How to Schedule your Day for Peak Creative Performance

I recently came across an article by Amber Rae (Creator of The World We Want) titled, “How to Schedule your Day for Peak Creative Performance.

This post is inspired by Amber’s article.

In the article, Amber talks about dividing your day in four sections – Work, Play, Fit and Push.

Work and Fit are pretty self-explanatory. Play involves where you detach yourself completely from your work and focus on something you enjoy outside of work such as taking a hike in the woods or reading poetry, or bird watching. Push is about self-growth, learning something new or challenging yourself to do something you’re afraid to do.

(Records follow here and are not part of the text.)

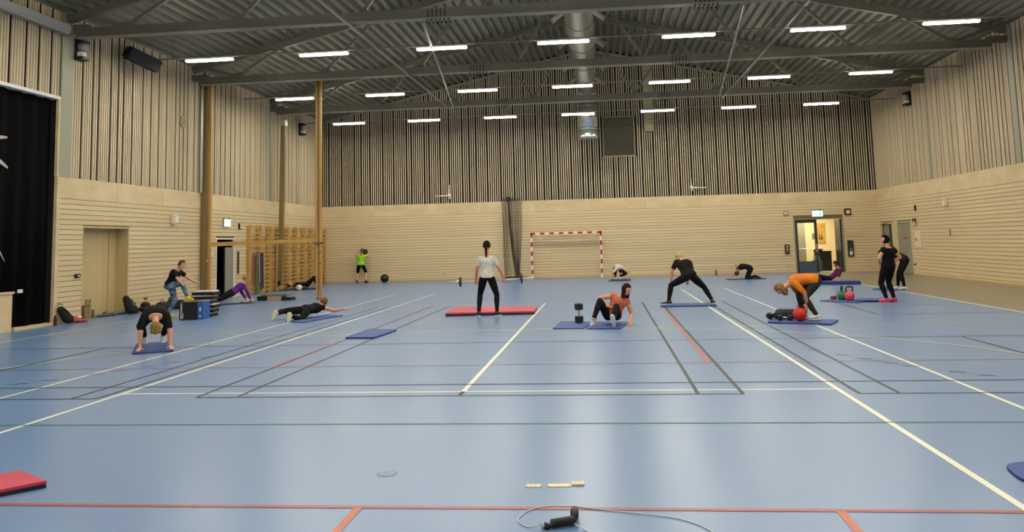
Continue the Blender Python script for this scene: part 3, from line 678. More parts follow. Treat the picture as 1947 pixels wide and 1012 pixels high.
bm = B(); lathe(bm, [(0.09, 0), (0.09, 0.02)], 20, (10.7, YB - 0.08, 2.62), (0, -1, 0)); c_ = new_obj('dial', bm, OFFW); 
ck = [o for o in bpy.data.objects if o.name == 'wall_clock'][0]; c_.parent = ck; c_.matrix_parent_inverse = Matrix.Translation(-ck.location)
wbox('motion_sensor', 'small square beige sensor left of the exit sign', 'sensor', (8.04, YB - 0.03, 2.64), (0.2, 0.06, 0.2), mat('sensor tan', (180, 150, 110), 0.5), [('lens', (0, -0.04, 0), (0.1, 0.03, 0.1), OFFW)])
wbox('switch_panel', 'dark maroon switch panel left of the back double door', 'switch panel', (8.02, YB - 0.03, 1.05), (0.2, 0.06, 0.42), DRED, [('button', (0, -0.035, 0.12), (0.1, 0.02, 0.05), OFFW), ('button', (0, -0.035, 0.0), (0.1, 0.02, 0.04), OFFW), ('button', (0, -0.035, -0.1), (0.08, 0.02, 0.06), mat('tan', (170, 120, 90), 0.5))])
wbox('control_panel', 'tall black control panel right of the back double door', 'control panel', (10.72, YB - 0.04, 1.02), (0.24, 0.08, 0.7), BLACK, [('screen', (0, -0.045, 0.18), (0.16, 0.01, 0.22), mat('dark screen', (50, 50, 56), 0.3)), ('keypad', (0, -0.045, -0.03), (0.12, 0.012, 0.1), mat('key grey', (110, 110, 110), 0.5)), ('card_holder', (0, -0.045, -0.2), (0.13, 0.012, 0.18), OFFW)])
t = thing('coat_rail', 'pale wooden coat rail with pegs right of the back door', 'coat rail', (10.9, YB, 1.7))
bm = B(); box(bm, -0.35, 0.35, -0.03, 0, -0.1, 0.1); new_obj('backboard', bm, mat('rail beige', (208, 186, 146), 0.5), t)
bm = B()
for i in range(6): tube(bm, [(-0.3 + i * 0.12, -0.03, 0.02), (-0.3 + i * 0.12, -0.09, 0.04)], 0.012)
new_obj('peg_row', bm, OFFW, t)
for lab, x, z in (('small white wall socket low on the back wall left of the goal net', -7.37, 0.33), ('small white wall socket beside the back double door', 8.05, 0.3)):
    wbox('wall_socket', lab, 'socket', (x, YB - 0.015, z), (0.14, 0.03, 0.12), OFFW, [('outlet', (0, -0.018, 0), (0.08, 0.01, 0.07), mat('socket tan', (160, 140, 110), 0.5))])  # outlet face in a plain tan
t = thing('drink_bottle', 'dark green drinking bottle standing at the foot of the back wall', 'bottle', (4.82, YB - 0.6, 0))
bm = B(); lathe(bm, [(0.035, 0), (0.04, 0.02), (0.04, 0.17), (0.02, 0.21)], 16); new_obj('body', bm, mat('bottle green', (30, 96, 70), 0.3), t); bm = B(); lathe(bm, [(0.022, 0.21), (0.022, 0.25)], 12); new_obj('cap', bm, BLACK, t)
for x, s, lab in ((-7.05, -1, 'white folding basket arm on the back wall left of the hanging net'), (4.0, 1, 'white folding basket arm on the back wall right of the grille')):
    t = thing('folding_bracket', lab, 'bracket', (x, YB, 3.9), 0)
    bm = B(); tube(bm, [(0.02 * s, -0.06, 0), (s * 0.62, -0.35, -0.02)], [0.03, 0.018]); new_obj('arm', bm, WHITE, t)
    bm = B(); tube(bm, [(0, -0.06, 0.02), (-0.02 * s, -0.08, 0.5)], [0.025, 0.012]); new_obj('upright_arm', bm, WHITE, t)
    bm = B(); sphere(bm, (0, -0.06, 0), 0.075, 12); new_obj('joint', bm, WHITE, t); bm = B(); box(bm, -0.05, 0.05, -0.04, 0, -0.14, 0.1); new_obj('base_plate', bm, OFFW, t)
# right wall signs
t = wbox('notice_panel', 'tall off-white notice panel with red marks on the right wall', 'notice', (XR - 0.015, 33.75, 1.4), (0.03, 0.62, 0.66), OFFW, [('red_mark', (-0.02, 0.2, -0.02), (0.006, 0.06, 0.12), REDP), ('red_mark', (-0.02, 0.08, -0.02), (0.006, 0.06, 0.12), REDP), ('black_mark', (-0.02, 0.27, 0.27), (0.006, 0.04, 0.04), BLACK)])
wbox('fire_alarm', 'small red and white fire alarm above the notice panel', 'alarm', (XR - 0.04, 33.95, 2.1), (0.08, 0.26, 0.18), mat('brick red', (140, 60, 46), 0.5), [('flash_lens', (-0.045, -0.1, -0.1), (0.04, 0.1, 0.12), OFFW)])
wbox('wall_switch', 'small grey switch on the right wall', 'switch', (XR - 0.02, 30.7, 1.62), (0.04, 0.09, 0.22), mat('switch grey', (150, 134, 104), 0.5), [('rocker', (-0.025, 0, 0), (0.01, 0.05, 0.09), OFFW)])
wbox('pull_cord_box', 'slim dark box on the right wall above the fire alarm', 'box', (XR - 0.03, 33.75, 2.58), (0.06, 0.06, 0.24), mat('dark brown', (60, 46, 36), 0.5), [('lid', (-0.033, 0, 0.02), (0.01, 0.04, 0.12), BLACK)])
wbox('door_stop', 'tiny black door stop low on the right wall', 'door stop', (XR - 0.03, 34.2, 0.42), (0.06, 0.06, 0.06), BLACK, [('tip', (-0.04, 0, 0), (0.03, 0.03, 0.03), RUBBER)])
wbox('door_controller', 'small black door control with pale key left of the wood door', 'control', (XL + 0.02, 19.82, 1.12), (0.04, 0.2, 0.1), BLACK, [('key', (0.024, 0.02, 0.0), (0.008, 0.07, 0.04), OFFW)])
wbox('wall_hook', 'small black hook on the left wall right of the exit sign', 'hook', (XL + 0.03, 29.15, 2.5), (0.06, 0.05, 0.22), BLACK, [('prong', (0.05, 0.05, -0.09), (0.05, 0.1, 0.02), BLACK)])
wbox('wall_slot', 'narrow dark brown vertical slot left of the wall bars', 'slot', (XL + 0.015, 29.12, 1.2), (0.03, 0.12, 0.8), mat('slot brown', (92, 62, 32), 0.6), [('inner_slot', (0.018, 0, 0), (0.006, 0.05, 0.7), BLACK)])
wbox('paper_sheet', 'pale paper sheet on the boards left of the dark doorway', 'sheet', (XL + 0.012, 27.0, 1.62), (0.016, 0.34, 0.3), mat('paper', (228, 214, 178), 0.6), [('print', (0.0095, 0, 0.05), (0.002, 0.22, 0.1), mat('paper print', (206, 190, 150), 0.6))])

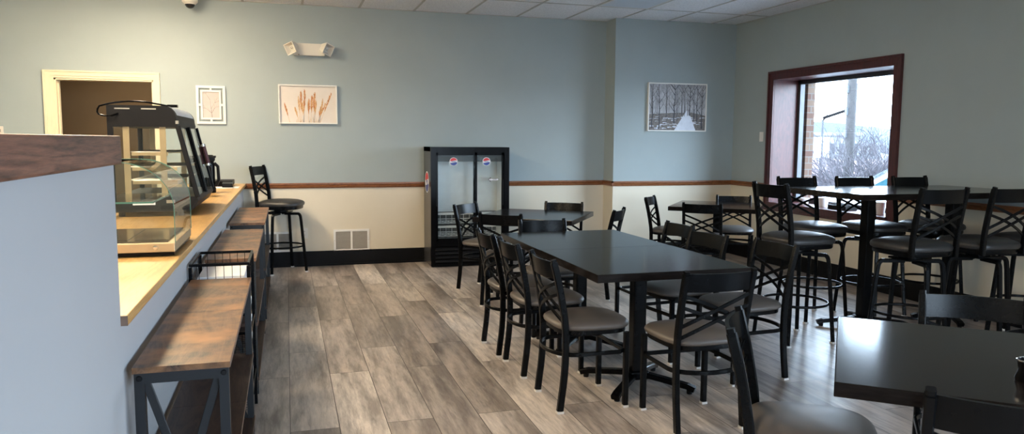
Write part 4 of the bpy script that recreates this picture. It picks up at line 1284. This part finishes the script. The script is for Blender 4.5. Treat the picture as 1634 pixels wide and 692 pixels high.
# ------------------------------------------------------------------ light
w = D.worlds.new('world'); S.world = w; w.use_nodes = True
nt = w.node_tree; bg = nt.nodes['Background']
tc = nt.nodes.new('ShaderNodeTexCoord'); sp = nt.nodes.new('ShaderNodeSeparateXYZ')
nt.links.new(tc.outputs['Generated'], sp.inputs[0])
c = ramp(nt, sp.outputs[2], [(0, (.72, .84, 1.0)), (.15, (.66, .81, 1.0)), (1, (.55, .74, 1.0))])
nt.links.new(c, bg.inputs[0]); bg.inputs[1].default_value = 27

def portal(loc, rot, sx, sy):
    l = D.lights.new('window_portal', 'AREA'); l.shape = 'RECTANGLE'; l.size = sx; l.size_y = sy
    l.cycles.is_portal = True
    o = D.objects.new('window_portal', l); COL.objects.link(o); o.location = loc; o.rotation_euler = rot
hl = D.lights.new('hall_fill', 'AREA'); hl.shape = 'DISK'; hl.size = .35; hl.energy = 22; hl.color = (1, .82, .58)  # unseen fill light added to lift the dark hall behind the doorway
ho = D.objects.new('hall_fill', hl); COL.objects.link(ho); ho.location = (-1.8, 10.1, 2.57)
portal((RX + .40, (WY0 + WY1) / 2, (WZ0 + WZ1) / 2), (0, PI / 2, 0), WZ1 - WZ0, WY1 - WY0)
portal((RX + .40, (GY0 + GY1) / 2, (WZ0 + WZ1) / 2), (0, PI / 2, 0), WZ1 - WZ0, GY1 - GY0)
portal(((SX0 + SX1) / 2, FY - .12, (FZ0 + FZ1) / 2), (PI / 2, 0, 0), SX1 - SX0, FZ1 - FZ0)

# ------------------------------------------------------------------ camera (from the vanishing points of the photograph)
yaw, pitch, roll = 0.290125781, 0.101133071, 0.00632982827
cyw, syw = math.cos(yaw), math.sin(yaw)
fwd = Vector((syw * math.cos(pitch), cyw * math.cos(pitch), -math.sin(pitch)))
r0 = Vector((cyw, -syw, 0)); u0 = r0.cross(fwd)
r1 = math.cos(roll) * r0 + math.sin(roll) * u0; u1 = -math.sin(roll) * r0 + math.cos(roll) * u0
cam = D.cameras.new('camera'); co = D.objects.new('camera', cam); COL.objects.link(co)
mw = Matrix((r1, u1, -fwd)).transposed().to_4x4(); mw.translation = (0, 0, 1.45)
co.matrix_world = mw
cam.sensor_width = 36; cam.lens = 36 * 1204.52 / 1634; cam.clip_start = .05; cam.clip_end = 500
S.camera = co

S.view_settings.view_transform = 'Standard'; S.view_settings.look = 'None'
S.view_settings.gamma = 1; S.view_settings.use_curve_mapping = False
S.view_settings.exposure = 0.0
cy_ = S.cycles
cy_.use_denoising = True; cy_.max_bounces = 8; cy_.diffuse_bounces = 5; cy_.glossy_bounces = 4; cy_.transparent_max_bounces = 24
cy_.caustics_reflective = False; cy_.caustics_refractive = False; cy_.sample_clamp_indirect = 6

Amber also has some additional tips I thought were quite useful such as batching similar activities on same day as well as reserving certain days for certain activities. I encourage you to read her post to gain full benefit of her thoughts.

My thoughts on her article

Sleep Section

As I was reading her Work, Play, Fit, Push sections, I thought of adding one more section – Sleep or Rest. This way, I could build a full 24-hour schedule as opposed to just waking hours.

Downloadable Excel 24-Hour Schedule

Additionally, I also created an Excel worksheet to help me Map my Day into these five categories.

You can download it here for Free. (NO email address required. How’s that for a change?)

Note: It’s color coded for each section. So, anytime you type in Work, Play, Fit, Push or Sleep, the background will automatically change to the set color.

And, if my excel sheet does not float your boat, try something incredibly cool. Acuity Scheduling

Not only can you block off your own personal time, but now your clients can schedule meetings with you without you ever going back and forth trying to sync calendars. This is a god-send for people who do consulting.

It’s a tool that will blow your mind (or bowl you over … whatever you prefer).

One last thought

Amber talks about identifying your “Top 3” (three most important things you will accomplish) for your day. This is important and will keep your priorities straight.

I suggest, you look at this list four times a day – Morning, Lunch, Evening (when you leave work) and at Night (before going to bed).

I would also try and attack these as early as I can in the day. This will not only give me ample time to accomplish them, but additionally it will free up the rest of my day for “urgent” work that always seems to show up.